Dio ha creato il mondo come una “macchina divina”, cioè come un insieme connesso e adattato di corpi viventi: ogni parte di questa macchina è composta da altre macchine viventi e così via, senza mai giungere ad elementi primi, poiché la materia è divisibile all’infinito e le infinite sostanze semplici che la compongono sono, a loro volta, specchi dell’infinito -> per questa ragione Lieb suppone che il creatore sia un ente infinito e che ogni monade creata è infinita, per rispecchiamento, al suo interno. Questo risolve, secondo Lieb, il problema lasciato insolto da Cartesio, riguardo l’unione o conformità dell’anima e del corpo organico -> però, non è il caso di parlare di influsso reciproco tra i due, come facevano gli scolastici, tanto meno di un intervento occasionale da parte di Dio per regolare l’”orologio” del corpo su quello dell’anima come faceva Malebranche; secondo Lieb, ognuno segue le sue regole e s’incontrano in virtù dell’armonia prestabilita tra tutte le sostanze, poiché tutte sono rappresentazioni di uno stesso universo -> Dio ha fatto sì che ad ogni moto dell’anima corrispondesse un moto del corpo, così come risultano armoniche tra loro le leggi della causa finale che governano l’anima, e le leggi delle cause efficienti o moti che governano il corpo -> in ultimo si compie l’armonia anche tra le anime razionali e la monade suprema, Dio, perché gli spiriti, oltre a rispecchiare in sé l’universo, sono immagine della stessa divinità. L’insieme delle anime razionali forma la città di Dio, cioè lo “stato più perfetto che sia possibile sotto il monarca più perfetto” -> questa monarchia veramente universale costituisce l’armonia tra il regno fisico della natura ed il regno morale della grazia, oltre che l’armonia tra causa efficiente e finale -> Dio farà coincidere la sua grazia con l’ordine stesso della natura.

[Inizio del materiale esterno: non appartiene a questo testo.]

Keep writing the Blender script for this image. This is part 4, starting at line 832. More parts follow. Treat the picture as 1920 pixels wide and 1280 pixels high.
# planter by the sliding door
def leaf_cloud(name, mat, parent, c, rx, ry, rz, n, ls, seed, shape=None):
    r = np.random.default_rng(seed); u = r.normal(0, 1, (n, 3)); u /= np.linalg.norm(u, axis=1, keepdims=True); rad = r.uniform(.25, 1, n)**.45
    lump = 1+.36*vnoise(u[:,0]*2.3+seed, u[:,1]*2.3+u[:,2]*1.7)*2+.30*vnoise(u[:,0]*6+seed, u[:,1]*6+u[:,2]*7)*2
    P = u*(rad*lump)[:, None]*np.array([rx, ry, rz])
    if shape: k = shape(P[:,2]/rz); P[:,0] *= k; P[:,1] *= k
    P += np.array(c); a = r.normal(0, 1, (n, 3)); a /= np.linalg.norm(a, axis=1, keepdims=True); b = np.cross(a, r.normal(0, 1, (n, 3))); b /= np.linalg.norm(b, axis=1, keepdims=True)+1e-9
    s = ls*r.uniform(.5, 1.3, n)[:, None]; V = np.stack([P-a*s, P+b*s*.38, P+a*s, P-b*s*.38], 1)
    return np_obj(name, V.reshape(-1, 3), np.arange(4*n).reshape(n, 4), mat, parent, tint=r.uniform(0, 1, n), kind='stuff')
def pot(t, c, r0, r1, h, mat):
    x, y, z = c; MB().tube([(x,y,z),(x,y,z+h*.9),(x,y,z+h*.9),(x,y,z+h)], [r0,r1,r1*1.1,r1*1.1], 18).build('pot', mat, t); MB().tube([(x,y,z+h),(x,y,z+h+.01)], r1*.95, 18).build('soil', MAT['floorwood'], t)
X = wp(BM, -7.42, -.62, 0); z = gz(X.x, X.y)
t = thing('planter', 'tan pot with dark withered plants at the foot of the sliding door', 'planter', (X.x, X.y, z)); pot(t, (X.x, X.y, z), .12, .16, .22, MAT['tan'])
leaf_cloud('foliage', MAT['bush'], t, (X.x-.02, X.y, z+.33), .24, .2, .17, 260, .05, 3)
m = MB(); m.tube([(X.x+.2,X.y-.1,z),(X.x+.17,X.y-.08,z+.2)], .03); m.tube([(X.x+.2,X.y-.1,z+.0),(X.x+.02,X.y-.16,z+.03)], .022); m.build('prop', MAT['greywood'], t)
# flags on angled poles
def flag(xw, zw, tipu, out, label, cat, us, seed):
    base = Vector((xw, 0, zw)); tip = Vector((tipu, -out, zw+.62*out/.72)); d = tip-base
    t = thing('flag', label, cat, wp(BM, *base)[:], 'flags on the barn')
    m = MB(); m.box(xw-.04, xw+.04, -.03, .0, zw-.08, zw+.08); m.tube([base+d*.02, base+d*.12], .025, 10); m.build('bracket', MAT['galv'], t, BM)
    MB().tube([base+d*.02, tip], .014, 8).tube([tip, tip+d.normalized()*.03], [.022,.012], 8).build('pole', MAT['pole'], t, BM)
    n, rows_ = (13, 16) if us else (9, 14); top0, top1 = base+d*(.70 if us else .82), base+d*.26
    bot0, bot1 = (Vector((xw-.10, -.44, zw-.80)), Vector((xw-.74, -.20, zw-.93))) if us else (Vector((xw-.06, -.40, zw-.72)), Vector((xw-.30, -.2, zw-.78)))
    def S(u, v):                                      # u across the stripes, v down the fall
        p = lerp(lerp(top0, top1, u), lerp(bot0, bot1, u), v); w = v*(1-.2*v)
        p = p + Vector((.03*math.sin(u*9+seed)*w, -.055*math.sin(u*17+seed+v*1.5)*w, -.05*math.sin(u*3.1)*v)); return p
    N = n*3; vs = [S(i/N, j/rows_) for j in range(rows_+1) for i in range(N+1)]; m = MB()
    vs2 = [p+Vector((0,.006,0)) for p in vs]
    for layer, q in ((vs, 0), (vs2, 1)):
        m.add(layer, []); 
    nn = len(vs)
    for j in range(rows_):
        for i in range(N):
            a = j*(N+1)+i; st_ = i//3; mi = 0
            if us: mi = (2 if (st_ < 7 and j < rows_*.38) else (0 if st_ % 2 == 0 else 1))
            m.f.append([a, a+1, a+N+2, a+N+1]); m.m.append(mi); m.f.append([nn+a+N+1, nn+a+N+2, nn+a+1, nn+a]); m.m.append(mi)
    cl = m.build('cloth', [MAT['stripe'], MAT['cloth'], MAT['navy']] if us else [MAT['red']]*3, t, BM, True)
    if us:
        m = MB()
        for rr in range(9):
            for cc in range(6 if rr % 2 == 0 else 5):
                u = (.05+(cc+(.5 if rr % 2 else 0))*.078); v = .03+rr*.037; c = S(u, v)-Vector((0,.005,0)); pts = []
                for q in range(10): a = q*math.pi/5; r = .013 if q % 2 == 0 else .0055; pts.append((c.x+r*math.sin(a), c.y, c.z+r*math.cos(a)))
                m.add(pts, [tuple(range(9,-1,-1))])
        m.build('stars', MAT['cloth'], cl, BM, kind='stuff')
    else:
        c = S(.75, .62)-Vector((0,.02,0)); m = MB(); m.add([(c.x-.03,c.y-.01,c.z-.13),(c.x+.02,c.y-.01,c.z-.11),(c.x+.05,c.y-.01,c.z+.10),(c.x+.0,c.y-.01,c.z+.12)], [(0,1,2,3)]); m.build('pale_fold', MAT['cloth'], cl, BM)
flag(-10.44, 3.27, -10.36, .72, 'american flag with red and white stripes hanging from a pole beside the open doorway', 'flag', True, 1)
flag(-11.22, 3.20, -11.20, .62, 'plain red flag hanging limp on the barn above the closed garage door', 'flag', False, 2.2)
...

 La dinamica del conoscere: le idee come espressioni del mondo Leib ha sempre mostrato interesse per le teorie nominaliste, che egli semplifica in questo modo: in base alla regola principale per cui non si devono mai moltiplicare gli enti oltre il necessario, ogni cosa in natura può essere spiegata facendo completamente a meno degli universali e delle formalità reali, di modo che, ad eccezione delle sostanze singolari, tutto si riduce a meri nomi -> in altre parole, gli universali non sono cose, ma puri nomi, ed in quanto tali essi costituiscono solo entità mentali, ed esistono enti singolari. Tuttavia apporta una significativa modifica con l’ingresso in scena dei probabili: è chiaro che la verità non può essere ridotta a solo linguaggio, come rischia di accadere con la teoria nominalistica, per cui sosterrà che la verità, pur essendo espressa tramite il linguaggio, non dipende da esso, a riprova il fatto che, attraverso sistemi linguistici differenti si arriva alla medesima verità. Questa posizione determina la teoria del conoscere di Leib: innanzitutto parte dal presupposto che le nostre idee sono qualcosa che si trova nella nostra mente e non dipendono dall’azione delle cose esterne sul nostro cervello. -> non possiamo neanche pensarle come semplici atti di pensiero, esse consistono nella stessa facoltà di pensare, e tale facoltà è da intendersi come naturale disposizione della nostra mente -> anche se non abbiamo in noi l’idea come con...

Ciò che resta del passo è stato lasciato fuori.